Committed to PEOPLE'S RIGHT TO KNOW
Vol. 5 Num 948 Sun. January 28, 2007  
   
International


US again accuses Pakistan of giving 'refuge' to Taliban


The United States has again charged Pakistan of providing "refuge" to Taliban militants fighting American and NATO troops in neighboring Afghanistan.

"The Taliban increased its insurgency in 2006. It's a real problem," US Undersecretary of State Nicholas Burns said.

"There is a problem of forces coming from Pakistan into Afghanistan to attack and then to return to Pakistan to seek refuge and refitting," he said at a media briefing on US efforts to frame a new strategy in Afghanistan with NATO to ward off the renewed Taliban threat.

Pakistan helped the Taliban to power in Afghanistan in 1996 but dropped the hardline movement in 2001 after the September 11, 2001 attacks on the United States blamed on Al-Qaeda, whose leader Osama bin laden was sheltered in Afghanistan.

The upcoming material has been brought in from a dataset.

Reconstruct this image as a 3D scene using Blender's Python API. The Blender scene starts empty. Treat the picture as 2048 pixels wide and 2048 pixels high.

Pakistan President General Pervez Musharraf is now a key US ally in the "war on terror" but the country's lawless northwestern tribal areas have reportedly become a sanctuary for Al-Qaeda and Taliban militants who fled Afghanistan.

Two weeks ago, US spy chief John Negroponte charged that Pakistan was harboring Al-Qaeda and the Taliban, in an annual "threat assessment" to the US Congress.